> TASK OBJECTIVE:
Repeat the material exactly from its first line to the line that includes "MB().tube(spline([onx(u, v, .250)". Skip pictures.

> GIVEN DATA:
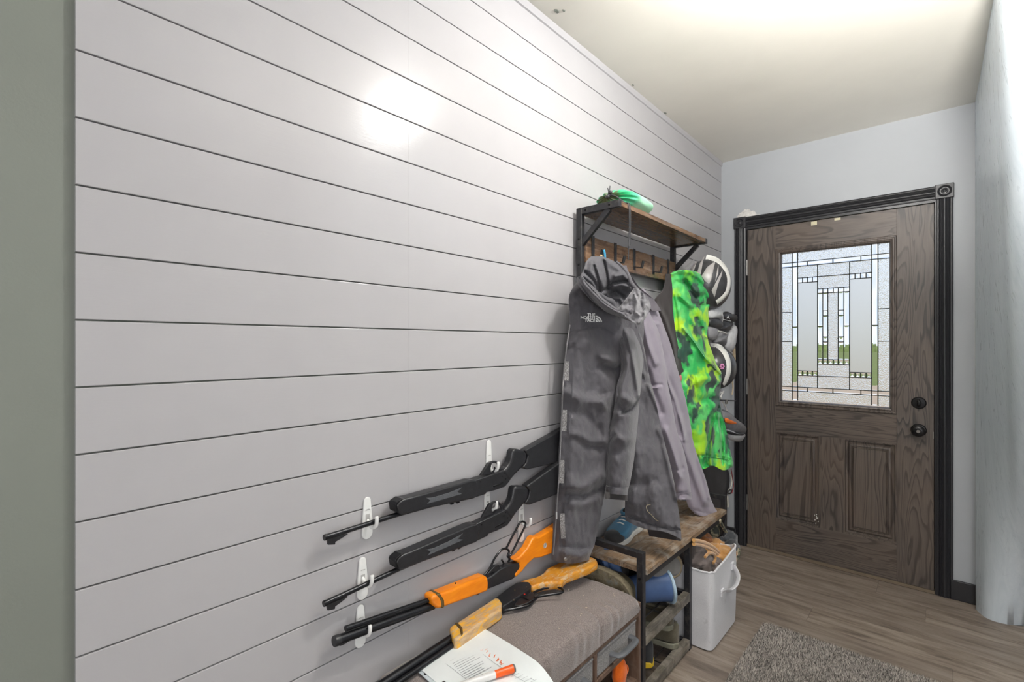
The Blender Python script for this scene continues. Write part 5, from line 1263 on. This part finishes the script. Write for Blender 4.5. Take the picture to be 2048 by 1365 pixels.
make_shoe('black_shoe', 'black shoe with yellow sole on lowest shelf behind near post', (.262, 1.755, .048), 80, .95, f_blk, m_ysole, m_inside, group=None)
ss = thing('suede_shoe', 'grey suede shoe with tan sole edge wedged under the bench board', 'shoe', onx(1330, 1150, .24))
pillow([(1290, 1140), (1300, 1124), (1320, 1112), (1342, 1107), (1355, 1116), (1360, 1130), (1356, 1146), (1342, 1153), (1316, 1154), (1296, 1150)], .235, .034, .03).build('upper', f_grey, ss, smooth=50)
MB().tube(spline([onx(u, v, .250) for u, v in ((1338, 1106), (1352, 1111), (1361, 1124), (1361, 1138), (1355, 1150), (1342, 1155))], 6), .0075, 10).build('sole', m_tsole, ss)

# blue rubber boot lying along the middle shelf, open top to the front
def rubber_boot(name, label, m_up, m_rim, m_sole, xf):
    t_ = thing(name, label, 'boot', (0, 0, 0))
    pa = []
    for s_ in [i / 20 for i in range(21)]:
        z = .03 + .25 * s_; pa.append((Vector((0, .055 + .012 * math.sin(3 * s_), z)), Vector((.040 + .012 * s_, 0, 0)), Vector((0, .050 + .010 * s_, 0)), .95))
    loft(pa, 28).build('shaft', m_up, t_, smooth=50)
    ft = [(.0, .030, .060), (.10, .040, .075), (.3, .042, .080), (.5, .044, .072), (.7, .047, .060), (.88, .040, .048), (.97, .022, .034), (1, .006, .020)]
    pb = []
    for k in range(21):
        s_ = k / 20; w_, h = lerp_table(ft, s_); pb.append((Vector((0, .25 * s_, .016 + h / 2)), Vector((max(.004, w_), 0, 0)), Vector((0, 0, max(.01, h / 2))), .7))
    loft(pb, 28).build('foot', m_up, t_, smooth=50)
    MB().prism([Vector((lerp_table(ft, k / 20)[0] * 1.05, .25 * k / 20, 0)) for k in range(21)] + [Vector((-lerp_table(ft, k / 20)[0] * 1.05, .25 * k / 20, 0)) for k in range(20, -1, -1)], (0, 0, .018)).build('sole', m_sole, t_, bevel=.003)
    MB().tube([Vector((math.cos(a) * .053, .055 + math.sin(a) * .061, .275)) for a in [i * math.pi / 14 for i in range(29)]], .0075, 8, caps=False).build('rim', m_rim, t_)
    MB().blob((0, .055, .272), (.046, .054, .006), None, 20, 6).build('opening', m_inside, t_)
    MB().tube(spline([(.045, .02, .27), (.062, .03, .30), (.066, .055, .315), (.062, .08, .30), (.048, .095, .27)], 5), .005, 8).build('pull_loop', m_rim, t_)
    for k in range(9):
        MB().box((-.040, .015 + .025 * k, -.004), (.040, .027 + .025 * k, .001)).build('tread_bar', m_sole, t_)
    t_.matrix_world = xf; return t_
m_blueb = plain('navy_rubber', srgb(74, 98, 140), .38, var=.2, scale=12); m_ltb = plain('pale_blue_rubber', srgb(168, 190, 206), .45)
bd = Vector((.62, .76, .10)).normalized(); b0 = Vector((.268, 1.893, .312)) - bd * .275
zx = bd; xx = Vector((0, 0, 1)).cross(zx).normalized(); yx = zx.cross(xx)
rubber_boot('rubber_boot', 'navy blue rubber boot with pale rim lying on the middle wire shelf', m_blueb, m_ltb, m_blueb, Matrix(((xx.x, yx.x, zx.x, b0.x - yx.x * .055), (xx.y, yx.y, zx.y, b0.y - yx.y * .055), (xx.z, yx.z, zx.z, b0.z - yx.z * .055), (0, 0, 0, 1))))
# big muddy boot, sole turned to the viewer, at the near end of the middle shelf
m_mud = plain('muddy_olive_rubber', srgb(112, 104, 82), .75, var=.45, scale=22, bump=.8, bscale=60, bdist=.004)
def mat_mudsole():
    t = NT('muddy_boot_sole'); v = t.coords()
    f = t.noise(v, 20, 6, .7); col = t.ramp(f, [(.3, srgb(74, 66, 52)), (.55, srgb(126, 116, 94)), (.72, srgb(128, 138, 140))])
    t.set(Base_Color=col, Roughness=.8); t.bump(t.noise(v, 70, 4, .7), .8, .004); return t.m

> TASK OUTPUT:
The Blender Python script for this scene continues. Write part 5, from line 1263 on. This part finishes the script. Write for Blender 4.5. Take the picture to be 2048 by 1365 pixels.
make_shoe('black_shoe', 'black shoe with yellow sole on lowest shelf behind near post', (.262, 1.755, .048), 80, .95, f_blk, m_ysole, m_inside, group=None)
ss = thing('suede_shoe', 'grey suede shoe with tan sole edge wedged under the bench board', 'shoe', onx(1330, 1150, .24))
pillow([(1290, 1140), (1300, 1124), (1320, 1112), (1342, 1107), (1355, 1116), (1360, 1130), (1356, 1146), (1342, 1153), (1316, 1154), (1296, 1150)], .235, .034, .03).build('upper', f_grey, ss, smooth=50)
MB().tube(spline([onx(u, v, .250) for u, v in ((1338, 1106), (1352, 1111), (1361, 1124), (1361, 1138), (1355, 1150), (1342, 1155))], 6), .0075, 10).build('sole', m_tsole, ss)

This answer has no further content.